I’ve known commitment wasn’t easy for some time now. By why is it such a difficult concept for me to wrap my head around? Somewhere, deep-seated in me, I keep expecting things to be easier than this.  Who sold me the idea that somewhere out there, there is someone PERFECT who I will never disagree with?…and why for the love of god, do I keep thinking there is although I know, so entirely, that there isn’t?

For some, commitment with another person is something they enter into gladly. They find a beautiful completion of themselves with another person that could not be achieved if they were alone. These people, to me, are the inspiration for fairy tales, romantic comedies, and epic tragedies. Very rarely does this occur in a pure form in actual life.

For some, commitment is duty, a way of life, the way it is. A duty willingly undertaken because of the benefits and the misconception that their worth is dependent upon honoring their social/religious/familial obligation to marry, procreate, work, sleep, fight, make love, and die with one person.  

For me, commitment is a challenge. Monogamy, especially a lifetime of monogamy, seems an unrealistic thing to expect out of a person.  For as much as I detest change, the knowledge that I might one day be stuck in a lifestyle that can’t or won’t change is ultimately more terrifying.

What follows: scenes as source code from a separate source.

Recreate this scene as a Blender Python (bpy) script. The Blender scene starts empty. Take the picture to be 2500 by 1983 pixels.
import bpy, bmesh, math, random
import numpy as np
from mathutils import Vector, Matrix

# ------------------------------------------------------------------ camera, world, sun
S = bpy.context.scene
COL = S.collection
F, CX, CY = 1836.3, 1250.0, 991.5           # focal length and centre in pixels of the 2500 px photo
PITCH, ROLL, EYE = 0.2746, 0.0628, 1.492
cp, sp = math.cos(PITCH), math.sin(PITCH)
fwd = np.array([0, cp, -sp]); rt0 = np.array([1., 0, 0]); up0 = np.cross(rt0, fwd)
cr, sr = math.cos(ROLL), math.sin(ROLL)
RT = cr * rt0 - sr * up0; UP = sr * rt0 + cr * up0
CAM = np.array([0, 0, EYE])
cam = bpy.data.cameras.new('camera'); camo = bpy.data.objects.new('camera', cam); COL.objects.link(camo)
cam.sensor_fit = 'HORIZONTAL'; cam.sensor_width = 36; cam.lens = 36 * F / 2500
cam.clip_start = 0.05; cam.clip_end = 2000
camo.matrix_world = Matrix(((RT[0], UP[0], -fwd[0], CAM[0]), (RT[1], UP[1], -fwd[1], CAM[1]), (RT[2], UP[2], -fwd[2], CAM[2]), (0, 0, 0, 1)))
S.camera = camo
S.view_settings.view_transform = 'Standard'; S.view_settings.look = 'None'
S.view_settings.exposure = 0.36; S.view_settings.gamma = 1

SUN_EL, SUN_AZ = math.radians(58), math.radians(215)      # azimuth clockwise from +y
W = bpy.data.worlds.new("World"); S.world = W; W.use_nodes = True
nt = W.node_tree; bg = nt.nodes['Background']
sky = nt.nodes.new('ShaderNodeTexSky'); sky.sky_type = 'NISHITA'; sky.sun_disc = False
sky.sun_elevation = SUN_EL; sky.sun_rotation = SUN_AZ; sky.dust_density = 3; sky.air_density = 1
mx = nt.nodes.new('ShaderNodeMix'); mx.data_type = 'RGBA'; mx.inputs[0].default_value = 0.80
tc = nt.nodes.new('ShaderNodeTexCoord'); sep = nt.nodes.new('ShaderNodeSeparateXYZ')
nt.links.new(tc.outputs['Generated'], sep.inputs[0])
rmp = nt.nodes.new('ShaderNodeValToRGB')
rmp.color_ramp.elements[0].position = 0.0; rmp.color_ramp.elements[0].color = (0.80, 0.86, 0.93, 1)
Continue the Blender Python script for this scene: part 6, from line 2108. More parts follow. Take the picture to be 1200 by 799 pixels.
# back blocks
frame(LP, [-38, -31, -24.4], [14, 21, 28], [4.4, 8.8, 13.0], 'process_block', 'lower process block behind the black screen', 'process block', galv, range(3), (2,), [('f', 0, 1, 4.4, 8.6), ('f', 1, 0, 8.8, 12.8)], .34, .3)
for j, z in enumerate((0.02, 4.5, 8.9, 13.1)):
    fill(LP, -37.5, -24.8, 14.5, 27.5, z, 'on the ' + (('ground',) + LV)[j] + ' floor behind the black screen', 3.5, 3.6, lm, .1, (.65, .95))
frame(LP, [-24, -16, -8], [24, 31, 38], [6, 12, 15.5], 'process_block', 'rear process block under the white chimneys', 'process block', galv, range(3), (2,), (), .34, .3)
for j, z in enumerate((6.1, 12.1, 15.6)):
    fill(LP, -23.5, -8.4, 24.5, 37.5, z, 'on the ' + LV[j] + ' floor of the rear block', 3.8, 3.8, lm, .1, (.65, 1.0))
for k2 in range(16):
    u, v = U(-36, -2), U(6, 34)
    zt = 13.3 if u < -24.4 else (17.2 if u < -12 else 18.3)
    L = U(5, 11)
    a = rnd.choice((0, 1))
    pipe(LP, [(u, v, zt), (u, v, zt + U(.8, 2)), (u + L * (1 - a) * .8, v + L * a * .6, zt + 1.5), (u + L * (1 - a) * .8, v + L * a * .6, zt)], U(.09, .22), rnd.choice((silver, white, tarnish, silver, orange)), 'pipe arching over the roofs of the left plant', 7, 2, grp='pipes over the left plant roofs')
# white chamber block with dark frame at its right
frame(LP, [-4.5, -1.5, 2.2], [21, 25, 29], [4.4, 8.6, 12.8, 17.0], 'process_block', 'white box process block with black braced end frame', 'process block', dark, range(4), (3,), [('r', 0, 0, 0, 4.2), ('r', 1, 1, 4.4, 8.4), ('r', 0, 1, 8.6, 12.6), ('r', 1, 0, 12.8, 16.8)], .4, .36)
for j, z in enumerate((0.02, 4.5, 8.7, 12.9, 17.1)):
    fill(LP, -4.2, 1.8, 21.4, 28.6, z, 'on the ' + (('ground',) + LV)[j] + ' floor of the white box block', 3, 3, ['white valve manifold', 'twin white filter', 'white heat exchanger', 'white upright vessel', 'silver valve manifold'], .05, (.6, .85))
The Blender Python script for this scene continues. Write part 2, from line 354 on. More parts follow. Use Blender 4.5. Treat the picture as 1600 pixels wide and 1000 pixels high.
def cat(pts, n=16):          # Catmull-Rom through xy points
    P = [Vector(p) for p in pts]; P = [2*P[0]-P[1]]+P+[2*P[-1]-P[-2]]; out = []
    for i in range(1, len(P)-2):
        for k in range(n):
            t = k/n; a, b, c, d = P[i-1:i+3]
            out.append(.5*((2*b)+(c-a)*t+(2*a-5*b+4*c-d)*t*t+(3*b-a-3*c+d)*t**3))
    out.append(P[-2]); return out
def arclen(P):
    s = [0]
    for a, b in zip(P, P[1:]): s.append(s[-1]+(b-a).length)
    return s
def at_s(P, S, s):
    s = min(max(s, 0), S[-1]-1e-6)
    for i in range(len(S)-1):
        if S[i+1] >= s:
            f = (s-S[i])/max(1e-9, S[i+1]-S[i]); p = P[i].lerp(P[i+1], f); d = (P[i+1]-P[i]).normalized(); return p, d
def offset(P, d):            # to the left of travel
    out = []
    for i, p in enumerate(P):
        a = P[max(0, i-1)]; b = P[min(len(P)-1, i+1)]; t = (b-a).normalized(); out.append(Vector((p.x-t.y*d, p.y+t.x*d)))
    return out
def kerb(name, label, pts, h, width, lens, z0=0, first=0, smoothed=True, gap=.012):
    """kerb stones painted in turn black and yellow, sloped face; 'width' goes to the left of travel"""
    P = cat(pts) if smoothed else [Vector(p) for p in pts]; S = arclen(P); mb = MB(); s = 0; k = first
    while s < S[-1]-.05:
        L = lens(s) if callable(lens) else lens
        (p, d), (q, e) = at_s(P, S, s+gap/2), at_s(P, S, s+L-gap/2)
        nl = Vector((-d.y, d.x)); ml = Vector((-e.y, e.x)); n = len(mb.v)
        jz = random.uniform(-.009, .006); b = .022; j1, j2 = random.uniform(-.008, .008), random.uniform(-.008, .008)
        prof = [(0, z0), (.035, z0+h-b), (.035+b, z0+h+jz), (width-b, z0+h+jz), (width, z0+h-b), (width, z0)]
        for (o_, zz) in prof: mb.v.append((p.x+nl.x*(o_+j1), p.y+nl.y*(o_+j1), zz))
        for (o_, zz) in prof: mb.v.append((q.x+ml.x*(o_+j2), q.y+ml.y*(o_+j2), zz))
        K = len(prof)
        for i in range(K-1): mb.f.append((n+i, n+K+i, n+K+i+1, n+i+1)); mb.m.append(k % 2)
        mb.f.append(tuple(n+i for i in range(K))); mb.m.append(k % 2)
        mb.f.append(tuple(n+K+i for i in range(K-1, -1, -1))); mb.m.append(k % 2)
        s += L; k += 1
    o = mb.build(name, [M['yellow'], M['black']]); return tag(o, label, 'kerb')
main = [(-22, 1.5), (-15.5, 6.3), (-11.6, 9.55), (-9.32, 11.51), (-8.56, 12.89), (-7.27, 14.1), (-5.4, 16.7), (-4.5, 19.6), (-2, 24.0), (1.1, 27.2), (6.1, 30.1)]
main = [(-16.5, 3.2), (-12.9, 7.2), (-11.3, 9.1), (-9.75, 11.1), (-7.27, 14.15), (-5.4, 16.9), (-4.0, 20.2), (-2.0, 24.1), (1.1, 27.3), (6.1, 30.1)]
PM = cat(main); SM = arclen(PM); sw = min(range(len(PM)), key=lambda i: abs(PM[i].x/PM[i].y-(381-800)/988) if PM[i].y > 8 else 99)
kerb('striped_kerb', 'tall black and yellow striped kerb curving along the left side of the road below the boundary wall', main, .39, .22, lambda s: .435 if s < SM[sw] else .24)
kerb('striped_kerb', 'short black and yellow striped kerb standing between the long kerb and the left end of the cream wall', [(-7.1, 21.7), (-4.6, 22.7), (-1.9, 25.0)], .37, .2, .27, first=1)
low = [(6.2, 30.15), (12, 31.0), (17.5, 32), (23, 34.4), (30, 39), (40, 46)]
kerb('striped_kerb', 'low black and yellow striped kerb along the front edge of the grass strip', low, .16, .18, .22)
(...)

A husband, mortgage, dog, and beautiful yard peppered with children’s toys and gardening equipment holds as much enchantment for me as a straightjacket….the idea of wandering this amazing world alone though, is even worse.

I’m so lucky to have found and adore who I’m with now, that to turn down this challenge would be to  waste everything I endured to finally find someone worth the hard work. So, I’m taking everything a day at a time. Learning, slowly learning, what love really looks like – and hoping, cautiously hoping, that if this is it, then it  will be enough for both of us…good days and bad.